## EXERCISE OBJECTIVE
From the listing below, copy only the lines running from the line that contains "Write the bpy" to the line that contains "COL = scene.collection", both included.

## SUPPLIED RECORDS

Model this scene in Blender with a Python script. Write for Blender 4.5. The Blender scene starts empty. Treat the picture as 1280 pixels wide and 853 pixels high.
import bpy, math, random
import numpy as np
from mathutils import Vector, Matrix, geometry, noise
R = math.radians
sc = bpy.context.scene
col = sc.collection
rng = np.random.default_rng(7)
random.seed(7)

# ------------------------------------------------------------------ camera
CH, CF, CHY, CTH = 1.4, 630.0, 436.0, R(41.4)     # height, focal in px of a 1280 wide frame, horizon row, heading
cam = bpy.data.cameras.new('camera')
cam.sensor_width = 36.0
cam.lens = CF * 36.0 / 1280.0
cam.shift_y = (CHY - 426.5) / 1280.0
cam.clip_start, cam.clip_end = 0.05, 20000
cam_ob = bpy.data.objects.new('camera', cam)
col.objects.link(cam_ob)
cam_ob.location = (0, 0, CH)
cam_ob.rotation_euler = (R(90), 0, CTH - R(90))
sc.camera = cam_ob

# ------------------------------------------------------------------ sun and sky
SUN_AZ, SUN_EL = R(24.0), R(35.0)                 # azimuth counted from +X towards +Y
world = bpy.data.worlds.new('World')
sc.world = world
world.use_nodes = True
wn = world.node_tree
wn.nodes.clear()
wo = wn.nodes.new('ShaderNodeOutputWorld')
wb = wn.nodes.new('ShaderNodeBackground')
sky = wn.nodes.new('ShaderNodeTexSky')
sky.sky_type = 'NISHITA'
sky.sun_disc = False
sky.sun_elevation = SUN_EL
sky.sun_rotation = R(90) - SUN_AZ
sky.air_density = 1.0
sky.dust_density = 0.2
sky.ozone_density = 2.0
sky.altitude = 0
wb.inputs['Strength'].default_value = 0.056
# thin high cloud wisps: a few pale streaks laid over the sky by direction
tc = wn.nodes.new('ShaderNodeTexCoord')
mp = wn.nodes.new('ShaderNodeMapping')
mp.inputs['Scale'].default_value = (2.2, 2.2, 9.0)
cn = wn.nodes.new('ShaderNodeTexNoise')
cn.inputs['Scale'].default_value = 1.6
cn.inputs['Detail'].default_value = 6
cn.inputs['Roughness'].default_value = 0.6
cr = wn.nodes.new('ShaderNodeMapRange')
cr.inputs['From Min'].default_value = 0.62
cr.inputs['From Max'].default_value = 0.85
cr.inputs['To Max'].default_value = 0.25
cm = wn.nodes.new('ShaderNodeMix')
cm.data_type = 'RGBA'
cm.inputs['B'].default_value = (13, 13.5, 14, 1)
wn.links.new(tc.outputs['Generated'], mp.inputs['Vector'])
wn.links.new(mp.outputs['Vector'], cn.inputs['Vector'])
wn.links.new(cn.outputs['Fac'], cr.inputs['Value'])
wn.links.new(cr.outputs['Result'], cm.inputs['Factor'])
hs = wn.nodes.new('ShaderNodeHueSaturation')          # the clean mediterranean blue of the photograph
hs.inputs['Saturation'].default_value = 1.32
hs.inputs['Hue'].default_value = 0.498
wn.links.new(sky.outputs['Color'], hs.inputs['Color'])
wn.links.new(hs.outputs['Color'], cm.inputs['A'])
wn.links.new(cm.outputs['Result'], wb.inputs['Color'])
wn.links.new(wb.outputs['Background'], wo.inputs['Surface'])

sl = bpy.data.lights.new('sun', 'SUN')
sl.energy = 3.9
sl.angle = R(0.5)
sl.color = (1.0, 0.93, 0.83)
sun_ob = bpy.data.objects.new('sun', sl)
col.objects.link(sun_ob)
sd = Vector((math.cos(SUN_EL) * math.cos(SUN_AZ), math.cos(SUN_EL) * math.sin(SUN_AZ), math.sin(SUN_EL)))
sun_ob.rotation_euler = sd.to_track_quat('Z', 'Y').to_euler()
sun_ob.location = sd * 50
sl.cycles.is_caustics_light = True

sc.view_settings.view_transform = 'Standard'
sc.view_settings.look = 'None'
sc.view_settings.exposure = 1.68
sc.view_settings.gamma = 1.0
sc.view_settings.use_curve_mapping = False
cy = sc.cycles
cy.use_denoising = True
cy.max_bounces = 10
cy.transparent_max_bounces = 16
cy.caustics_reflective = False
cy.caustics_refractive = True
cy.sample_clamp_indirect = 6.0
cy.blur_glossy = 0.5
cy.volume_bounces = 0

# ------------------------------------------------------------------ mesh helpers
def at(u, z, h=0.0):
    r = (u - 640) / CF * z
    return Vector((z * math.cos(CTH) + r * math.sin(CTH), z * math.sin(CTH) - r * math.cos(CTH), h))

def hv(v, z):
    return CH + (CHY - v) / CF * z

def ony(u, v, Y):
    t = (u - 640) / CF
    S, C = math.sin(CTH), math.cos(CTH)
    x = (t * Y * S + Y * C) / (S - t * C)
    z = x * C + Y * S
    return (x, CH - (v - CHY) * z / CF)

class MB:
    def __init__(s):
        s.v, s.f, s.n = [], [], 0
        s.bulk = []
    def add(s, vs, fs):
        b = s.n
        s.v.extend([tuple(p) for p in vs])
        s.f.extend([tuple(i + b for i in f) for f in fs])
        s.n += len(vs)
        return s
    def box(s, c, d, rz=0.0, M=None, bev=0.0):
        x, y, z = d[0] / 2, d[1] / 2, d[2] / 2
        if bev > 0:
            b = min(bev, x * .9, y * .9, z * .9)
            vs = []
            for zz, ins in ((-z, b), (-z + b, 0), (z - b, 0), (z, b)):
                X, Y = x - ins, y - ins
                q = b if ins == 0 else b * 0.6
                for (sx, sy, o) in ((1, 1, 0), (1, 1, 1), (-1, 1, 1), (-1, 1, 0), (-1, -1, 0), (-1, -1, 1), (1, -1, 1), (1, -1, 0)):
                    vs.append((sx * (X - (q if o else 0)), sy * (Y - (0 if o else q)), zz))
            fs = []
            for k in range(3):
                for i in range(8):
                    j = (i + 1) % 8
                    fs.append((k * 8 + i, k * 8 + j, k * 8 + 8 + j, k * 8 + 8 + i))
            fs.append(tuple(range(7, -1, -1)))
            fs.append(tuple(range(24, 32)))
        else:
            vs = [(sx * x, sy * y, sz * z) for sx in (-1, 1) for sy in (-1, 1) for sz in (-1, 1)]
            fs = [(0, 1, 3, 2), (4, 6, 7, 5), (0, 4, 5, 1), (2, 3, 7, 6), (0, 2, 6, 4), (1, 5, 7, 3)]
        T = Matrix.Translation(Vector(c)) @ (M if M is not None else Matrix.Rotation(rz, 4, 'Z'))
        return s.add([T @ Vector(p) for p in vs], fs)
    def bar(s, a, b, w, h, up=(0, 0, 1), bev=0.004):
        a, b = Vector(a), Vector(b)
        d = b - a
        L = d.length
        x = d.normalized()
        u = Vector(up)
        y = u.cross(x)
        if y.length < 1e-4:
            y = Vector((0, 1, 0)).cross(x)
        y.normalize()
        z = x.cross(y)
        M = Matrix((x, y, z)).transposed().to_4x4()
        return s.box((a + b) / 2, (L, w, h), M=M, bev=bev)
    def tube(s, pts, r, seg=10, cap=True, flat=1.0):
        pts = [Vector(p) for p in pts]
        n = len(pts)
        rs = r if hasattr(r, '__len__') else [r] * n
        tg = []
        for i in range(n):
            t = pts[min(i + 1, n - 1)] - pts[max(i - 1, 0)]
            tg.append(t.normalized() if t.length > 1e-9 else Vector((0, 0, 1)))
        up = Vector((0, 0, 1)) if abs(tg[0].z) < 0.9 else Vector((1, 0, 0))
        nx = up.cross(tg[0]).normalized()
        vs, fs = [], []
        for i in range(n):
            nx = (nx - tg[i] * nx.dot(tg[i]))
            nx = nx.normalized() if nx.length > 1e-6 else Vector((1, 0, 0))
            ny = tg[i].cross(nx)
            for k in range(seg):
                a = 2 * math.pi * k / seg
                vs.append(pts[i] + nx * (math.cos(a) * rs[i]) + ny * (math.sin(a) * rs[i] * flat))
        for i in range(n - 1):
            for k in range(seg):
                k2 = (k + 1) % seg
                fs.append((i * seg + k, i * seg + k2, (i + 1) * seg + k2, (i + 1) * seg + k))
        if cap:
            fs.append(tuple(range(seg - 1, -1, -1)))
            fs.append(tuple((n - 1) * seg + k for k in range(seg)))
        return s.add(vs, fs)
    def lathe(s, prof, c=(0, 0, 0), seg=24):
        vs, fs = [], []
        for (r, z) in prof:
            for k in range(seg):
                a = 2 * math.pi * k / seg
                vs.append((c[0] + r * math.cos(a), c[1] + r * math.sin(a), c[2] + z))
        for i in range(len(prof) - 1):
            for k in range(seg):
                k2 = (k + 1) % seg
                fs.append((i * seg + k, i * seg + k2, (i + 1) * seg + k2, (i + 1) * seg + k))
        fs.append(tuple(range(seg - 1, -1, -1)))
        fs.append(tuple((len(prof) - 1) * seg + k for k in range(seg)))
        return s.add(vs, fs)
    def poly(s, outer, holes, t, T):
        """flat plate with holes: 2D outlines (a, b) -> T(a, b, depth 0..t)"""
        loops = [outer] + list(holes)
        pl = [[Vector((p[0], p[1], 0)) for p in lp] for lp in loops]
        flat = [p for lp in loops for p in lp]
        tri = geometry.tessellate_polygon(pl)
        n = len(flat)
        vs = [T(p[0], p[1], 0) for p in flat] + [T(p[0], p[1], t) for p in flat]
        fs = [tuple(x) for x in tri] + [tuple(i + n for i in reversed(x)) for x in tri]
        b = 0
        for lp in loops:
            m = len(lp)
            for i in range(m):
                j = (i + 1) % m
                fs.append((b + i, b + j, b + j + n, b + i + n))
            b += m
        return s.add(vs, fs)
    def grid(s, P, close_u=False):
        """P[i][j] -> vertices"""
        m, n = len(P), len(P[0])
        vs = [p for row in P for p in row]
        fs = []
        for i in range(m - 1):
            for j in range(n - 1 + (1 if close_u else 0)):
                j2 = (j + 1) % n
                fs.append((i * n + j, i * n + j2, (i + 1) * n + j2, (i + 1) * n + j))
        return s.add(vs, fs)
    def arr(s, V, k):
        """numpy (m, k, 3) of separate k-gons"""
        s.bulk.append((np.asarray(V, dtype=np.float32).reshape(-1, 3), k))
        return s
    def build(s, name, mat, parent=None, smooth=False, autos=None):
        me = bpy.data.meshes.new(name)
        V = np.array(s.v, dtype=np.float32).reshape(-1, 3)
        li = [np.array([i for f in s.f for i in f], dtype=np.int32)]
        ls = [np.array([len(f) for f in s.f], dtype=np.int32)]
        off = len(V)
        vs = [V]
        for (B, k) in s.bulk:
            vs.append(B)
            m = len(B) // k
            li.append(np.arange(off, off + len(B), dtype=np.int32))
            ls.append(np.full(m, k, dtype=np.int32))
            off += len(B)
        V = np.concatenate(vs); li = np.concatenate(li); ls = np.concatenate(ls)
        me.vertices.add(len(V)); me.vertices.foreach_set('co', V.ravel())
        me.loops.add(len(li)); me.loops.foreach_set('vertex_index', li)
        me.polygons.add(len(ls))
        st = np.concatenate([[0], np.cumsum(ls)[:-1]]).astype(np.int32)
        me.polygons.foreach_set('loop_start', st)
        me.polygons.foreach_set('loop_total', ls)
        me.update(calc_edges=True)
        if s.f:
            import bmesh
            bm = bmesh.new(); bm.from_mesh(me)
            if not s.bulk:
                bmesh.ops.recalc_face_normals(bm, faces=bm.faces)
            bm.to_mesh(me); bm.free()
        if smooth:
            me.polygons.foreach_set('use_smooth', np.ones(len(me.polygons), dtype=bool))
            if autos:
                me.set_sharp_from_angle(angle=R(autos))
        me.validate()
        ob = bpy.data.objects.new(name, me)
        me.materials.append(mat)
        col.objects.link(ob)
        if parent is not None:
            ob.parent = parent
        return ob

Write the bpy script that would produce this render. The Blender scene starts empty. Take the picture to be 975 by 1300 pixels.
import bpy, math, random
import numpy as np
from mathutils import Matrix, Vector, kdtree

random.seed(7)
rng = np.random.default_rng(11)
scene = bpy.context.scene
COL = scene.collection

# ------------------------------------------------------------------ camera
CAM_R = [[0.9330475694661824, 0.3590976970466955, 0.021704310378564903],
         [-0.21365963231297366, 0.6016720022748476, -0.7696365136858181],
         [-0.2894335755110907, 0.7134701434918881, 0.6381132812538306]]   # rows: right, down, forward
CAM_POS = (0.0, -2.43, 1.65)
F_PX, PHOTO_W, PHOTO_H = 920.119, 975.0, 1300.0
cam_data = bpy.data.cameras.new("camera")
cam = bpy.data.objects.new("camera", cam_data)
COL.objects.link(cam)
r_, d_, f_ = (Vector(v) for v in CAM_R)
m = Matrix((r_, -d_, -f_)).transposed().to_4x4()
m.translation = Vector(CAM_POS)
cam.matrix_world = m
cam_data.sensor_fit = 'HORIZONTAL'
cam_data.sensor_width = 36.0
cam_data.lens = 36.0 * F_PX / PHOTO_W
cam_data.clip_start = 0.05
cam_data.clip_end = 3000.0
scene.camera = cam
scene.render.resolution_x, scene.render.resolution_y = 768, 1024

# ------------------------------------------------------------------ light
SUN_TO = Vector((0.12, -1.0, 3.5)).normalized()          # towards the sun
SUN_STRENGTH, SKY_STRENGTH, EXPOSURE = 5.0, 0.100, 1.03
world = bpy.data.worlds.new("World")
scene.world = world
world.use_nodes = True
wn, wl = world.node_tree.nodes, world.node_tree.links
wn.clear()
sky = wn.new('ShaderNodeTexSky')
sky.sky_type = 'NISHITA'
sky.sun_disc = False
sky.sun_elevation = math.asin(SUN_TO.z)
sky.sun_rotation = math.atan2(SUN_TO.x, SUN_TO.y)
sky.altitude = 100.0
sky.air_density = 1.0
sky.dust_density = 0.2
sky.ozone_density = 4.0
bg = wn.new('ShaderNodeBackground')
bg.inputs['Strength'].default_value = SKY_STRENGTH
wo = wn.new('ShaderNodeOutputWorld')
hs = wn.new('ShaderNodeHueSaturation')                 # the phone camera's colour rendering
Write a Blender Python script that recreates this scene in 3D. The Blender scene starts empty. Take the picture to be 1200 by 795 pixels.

## TASK OUTPUT
Write the bpy script that would produce this render. The Blender scene starts empty. Take the picture to be 975 by 1300 pixels.
import bpy, math, random
import numpy as np
from mathutils import Matrix, Vector, kdtree

random.seed(7)
rng = np.random.default_rng(11)
scene = bpy.context.scene
COL = scene.collection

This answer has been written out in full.